Organized Konfusion was a high point of the show, stepping on stage to total darkness with only the beams from headband mounted flashlights to illuminate. As through much of the show, the sound on the mics was nearly impossible to hear, and they were unable to do any of their earliest material thanks to problems with their old record label, but Monche and Poetry flipped it in an ethusiastic fashion that was a real audience pleaser.
The Jungle Brothers, in khaki fatugues, walked about the stage with the confidence of veterans. They did pieces of some of their most memorable cuts as well as some very tight songs off the new Raw Deluxe. The Whoridas as well met the fans with a great level of enthusiasm, obviously happy to play for such a big crowd. But it was Kam who stole the show, in his spotless white t-shirt, when he leapt onto the stage, a ball of Islamic energy, and got the entire auditorium on its feet screaming "whoop whoop!" As well, Kam favored the crowd with west coast favorites like "Peace Treaty" and "Y'all Don't Hear me Dough."
There were no incidents of violence at all, due to vigilant security and a general exhaustion over not being able to enjoy a good show. Even as some LA troublemakers threw up signs towards the stage, the acts took it in stride and Tech and his partner Sway urged the crowd to remember the peaceful vibe everyone wanted to set. The RZA even tried to mirror the signs being thrown at him, before unveiling the new Wu-Tang hand sign (both thumbs crossed with all fingers together set at a 45 degree angle) that almost every person in the massive auditorium had in the air at his request. It was quite a spectacle.
"The shows are there," said Sway, "because we wanted to show the media that we aren't the animals they often portray us to be." The multicultural crowd -- predominately of African descent, but heavily representing all ethnicities -- danced, shouted ("Where the southside riders at? Whoop whoop whoop!"), and cheered as they got a show unlike any the Southland had seen outside of money grubbing, multi-genre Summerjams and in smaller versions like LA's infamous Unity.

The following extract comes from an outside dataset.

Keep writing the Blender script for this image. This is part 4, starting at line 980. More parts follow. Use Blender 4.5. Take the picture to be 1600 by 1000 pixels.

Shows are set to continue through October, with the tour landing August 27th in Las Vegas with the Boot Camp Click and the Jungle Brothers confirmed at presstime, then on to a probably Bay Area oriented bill August 31st in San Francisco, September 19th in Atlanta, and the final shows at unconfirmed dates in Chicago and finally, New York City. In that the Wake Up Show is being played, every Saturday night, in the Bay, Los Angeles, Chicago, two other major US cities and at least two major overseas markets (London being one), Sway and Tech seem poised to take their fundamentalist hip hop movement to your town real soon.